The very productive C.H. Wellington has been seen on Stripper’s Guide quite a few times now. My favorite work of his are the panel cartoon features, and I think the best of those is And The Worst Is Yet To Come. There’s A Reason is sort of in the same vein — a pantomime feature that makes the reader expend at least a little brain juice to figure out the gag. There’s A Reason isn’t nearly as creative with the concept, but then Wellington wasn’t quite so practiced in the form yet. This weekday feature was done for Hearst’s New York Journal from January 20 1909 to July 14 1910.

2 comments on “Obscurity of the Day: There’s A Reason

  1. Part 1

    Charles Hewitt Wellington was born at Edore Central Township, St. Louis County, Missouri on January 13, 1884, as recorded in the Missouri Birth Records. His parents were James and Josephine. His father died before the 1900 U.S. Federal Census. Wellington has not been found in the 1900 census but his mother ran a boarding house in St. Louis. She also cared for her parents, Charly and Carrie Hewitt. According to Edan Hughes (Artists in California, 1786-1940), "Wellington was educated at Smith Academy in his native city and at Washington University."

    In the World Encyclopedia of Comics: Volume 5, Maurice Horn wrote, "'Duke' Wellington's first published work appeared in the St. Louis Post-Dispatch and St. Louis Republic.
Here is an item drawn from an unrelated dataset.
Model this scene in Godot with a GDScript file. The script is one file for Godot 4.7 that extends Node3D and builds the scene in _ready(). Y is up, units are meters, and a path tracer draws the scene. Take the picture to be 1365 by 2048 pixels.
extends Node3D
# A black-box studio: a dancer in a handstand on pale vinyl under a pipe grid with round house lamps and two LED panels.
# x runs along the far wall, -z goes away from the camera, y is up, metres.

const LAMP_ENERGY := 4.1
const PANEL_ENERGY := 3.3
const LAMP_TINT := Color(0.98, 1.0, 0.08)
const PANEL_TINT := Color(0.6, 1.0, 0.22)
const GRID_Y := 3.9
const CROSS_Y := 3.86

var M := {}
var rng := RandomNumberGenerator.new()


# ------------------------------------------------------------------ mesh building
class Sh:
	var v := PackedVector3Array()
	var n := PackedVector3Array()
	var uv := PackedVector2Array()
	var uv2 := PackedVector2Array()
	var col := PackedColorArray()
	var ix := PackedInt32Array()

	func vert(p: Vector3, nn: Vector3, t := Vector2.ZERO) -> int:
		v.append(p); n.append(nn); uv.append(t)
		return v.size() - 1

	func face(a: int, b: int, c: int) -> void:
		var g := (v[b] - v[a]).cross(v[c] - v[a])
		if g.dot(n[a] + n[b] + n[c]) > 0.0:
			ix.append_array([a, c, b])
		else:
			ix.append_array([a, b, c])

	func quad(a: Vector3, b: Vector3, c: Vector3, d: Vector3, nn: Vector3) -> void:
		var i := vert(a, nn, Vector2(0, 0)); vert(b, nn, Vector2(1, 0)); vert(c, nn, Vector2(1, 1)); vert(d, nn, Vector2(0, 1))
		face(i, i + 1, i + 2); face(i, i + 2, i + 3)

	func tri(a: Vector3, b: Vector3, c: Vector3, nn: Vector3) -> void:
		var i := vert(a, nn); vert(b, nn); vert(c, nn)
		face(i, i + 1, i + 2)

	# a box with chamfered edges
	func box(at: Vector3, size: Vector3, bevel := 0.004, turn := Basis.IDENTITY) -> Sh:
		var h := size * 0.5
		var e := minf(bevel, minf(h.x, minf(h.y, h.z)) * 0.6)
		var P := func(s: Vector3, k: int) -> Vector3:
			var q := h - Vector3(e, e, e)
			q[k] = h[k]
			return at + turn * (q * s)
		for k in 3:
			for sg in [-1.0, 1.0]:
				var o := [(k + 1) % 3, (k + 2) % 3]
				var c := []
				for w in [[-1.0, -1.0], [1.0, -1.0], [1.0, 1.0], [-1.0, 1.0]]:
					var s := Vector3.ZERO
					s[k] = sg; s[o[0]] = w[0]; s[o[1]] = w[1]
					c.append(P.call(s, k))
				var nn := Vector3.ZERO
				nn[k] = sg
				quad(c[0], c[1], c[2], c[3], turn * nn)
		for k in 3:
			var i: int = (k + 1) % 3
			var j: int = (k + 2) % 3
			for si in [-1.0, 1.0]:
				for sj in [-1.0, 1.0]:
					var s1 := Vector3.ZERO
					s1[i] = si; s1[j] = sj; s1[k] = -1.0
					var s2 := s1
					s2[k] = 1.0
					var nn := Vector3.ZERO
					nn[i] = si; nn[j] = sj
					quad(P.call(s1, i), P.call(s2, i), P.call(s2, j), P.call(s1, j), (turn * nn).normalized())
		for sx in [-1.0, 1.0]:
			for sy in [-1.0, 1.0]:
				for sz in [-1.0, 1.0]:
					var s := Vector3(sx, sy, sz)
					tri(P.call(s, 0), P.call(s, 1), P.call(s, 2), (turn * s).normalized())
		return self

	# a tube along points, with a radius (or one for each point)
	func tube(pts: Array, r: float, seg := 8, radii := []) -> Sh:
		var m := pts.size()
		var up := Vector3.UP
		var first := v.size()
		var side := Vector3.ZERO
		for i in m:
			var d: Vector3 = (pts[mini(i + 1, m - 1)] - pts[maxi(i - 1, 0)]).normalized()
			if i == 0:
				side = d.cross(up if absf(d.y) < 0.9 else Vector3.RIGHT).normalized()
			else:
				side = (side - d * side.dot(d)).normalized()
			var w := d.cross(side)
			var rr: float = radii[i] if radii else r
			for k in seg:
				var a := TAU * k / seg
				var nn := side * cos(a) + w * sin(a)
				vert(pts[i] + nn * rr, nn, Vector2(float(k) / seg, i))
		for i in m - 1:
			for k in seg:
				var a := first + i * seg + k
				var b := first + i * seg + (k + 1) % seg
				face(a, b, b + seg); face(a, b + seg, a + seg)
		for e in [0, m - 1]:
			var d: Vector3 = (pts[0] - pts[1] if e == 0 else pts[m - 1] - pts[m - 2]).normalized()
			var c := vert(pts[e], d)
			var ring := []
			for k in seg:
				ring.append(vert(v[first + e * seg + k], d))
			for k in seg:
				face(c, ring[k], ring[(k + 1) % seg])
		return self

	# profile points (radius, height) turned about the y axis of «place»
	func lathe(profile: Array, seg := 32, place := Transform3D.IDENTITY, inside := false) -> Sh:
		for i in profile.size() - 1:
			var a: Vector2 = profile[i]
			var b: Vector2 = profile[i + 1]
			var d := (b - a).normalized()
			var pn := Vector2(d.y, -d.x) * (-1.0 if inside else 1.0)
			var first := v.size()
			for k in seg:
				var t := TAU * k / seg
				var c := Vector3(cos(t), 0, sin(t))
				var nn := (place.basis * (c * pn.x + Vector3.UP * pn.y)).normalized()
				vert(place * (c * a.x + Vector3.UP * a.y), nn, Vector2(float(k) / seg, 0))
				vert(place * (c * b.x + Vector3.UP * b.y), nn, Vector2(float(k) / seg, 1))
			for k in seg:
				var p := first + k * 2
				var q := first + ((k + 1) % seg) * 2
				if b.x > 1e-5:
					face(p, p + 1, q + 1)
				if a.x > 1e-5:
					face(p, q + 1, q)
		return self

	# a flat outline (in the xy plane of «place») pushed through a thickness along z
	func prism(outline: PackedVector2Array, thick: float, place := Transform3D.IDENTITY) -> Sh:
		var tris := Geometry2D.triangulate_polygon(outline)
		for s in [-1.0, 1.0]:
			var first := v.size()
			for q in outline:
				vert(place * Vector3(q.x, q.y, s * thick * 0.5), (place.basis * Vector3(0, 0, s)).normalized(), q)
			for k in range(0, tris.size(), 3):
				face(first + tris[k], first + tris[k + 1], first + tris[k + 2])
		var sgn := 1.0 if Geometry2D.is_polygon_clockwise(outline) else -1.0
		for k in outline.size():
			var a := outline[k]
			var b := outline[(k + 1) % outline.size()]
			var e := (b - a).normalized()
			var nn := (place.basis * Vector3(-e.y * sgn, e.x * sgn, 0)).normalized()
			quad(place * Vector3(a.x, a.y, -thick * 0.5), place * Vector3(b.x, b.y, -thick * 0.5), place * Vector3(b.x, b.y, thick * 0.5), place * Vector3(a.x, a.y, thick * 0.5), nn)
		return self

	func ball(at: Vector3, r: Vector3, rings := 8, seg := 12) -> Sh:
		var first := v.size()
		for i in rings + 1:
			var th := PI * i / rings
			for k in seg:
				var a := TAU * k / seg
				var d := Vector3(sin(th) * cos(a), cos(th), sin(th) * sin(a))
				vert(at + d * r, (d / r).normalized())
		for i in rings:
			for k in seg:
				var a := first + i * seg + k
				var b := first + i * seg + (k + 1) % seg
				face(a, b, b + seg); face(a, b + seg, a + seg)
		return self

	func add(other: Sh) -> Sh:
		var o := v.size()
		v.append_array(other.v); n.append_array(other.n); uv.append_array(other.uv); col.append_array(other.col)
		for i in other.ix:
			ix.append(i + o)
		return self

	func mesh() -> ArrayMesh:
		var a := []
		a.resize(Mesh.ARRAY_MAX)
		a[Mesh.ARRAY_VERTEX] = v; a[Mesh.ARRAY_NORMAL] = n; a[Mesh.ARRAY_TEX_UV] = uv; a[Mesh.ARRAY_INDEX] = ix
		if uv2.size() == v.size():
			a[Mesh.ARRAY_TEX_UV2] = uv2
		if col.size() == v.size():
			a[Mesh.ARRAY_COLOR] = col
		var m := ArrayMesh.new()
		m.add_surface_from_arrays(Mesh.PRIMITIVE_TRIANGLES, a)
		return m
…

He accepted, in 1908, an offer to draw for the Memphis News-Scimitar and later moved to Nashville for a six-month stint on the Tennessean." He has not been found in the 1910 census; his early career in New York City can be read here, strippersguide.blogspot.com/2006/04/first-pas-son-in-law.html.

  2. Part 2

    Wellington's listing in the New York, New York Directory 1916 was "artist Newspaper Feature Service 35 W39th." He signed his World War I draft card on September 12, 1918. His address was the Friar's Club, West 48th Street, and occupation as cartoonist for the Newspaper Feature Service. He has not been found in the 1920 census; he moved to California about 1925 according to Hughes.

    In the 1930 census, Wellington and his wife, Emily, lived in Los Angeles, California at 9920 Toluca Lake Avenue. They had married in 1919. His occupation was cartoonist for the New York Tribune. Wellington passed away on April 1, 1942. The Newport Mercury and Weekly News (Rhode Island) reported his death on April 3, 1942.

    Charles H. Wellington, 56, creator of the comic strip, "Pa's Son-In-Law,"
    which ran in the Daily News for years until recently, died at his home,
    North Hollywood, Cal., Wednesday. He created the strip, which was one
    of the most popular of the cartoons, in 1914. The daily strip, which ran
    in the Daily News from the New York Herald Tribune, was discontinued
    because of Mr. Wellington's recent illness, although he continued his
    Sunday feature. Surviving are his wife and his mother.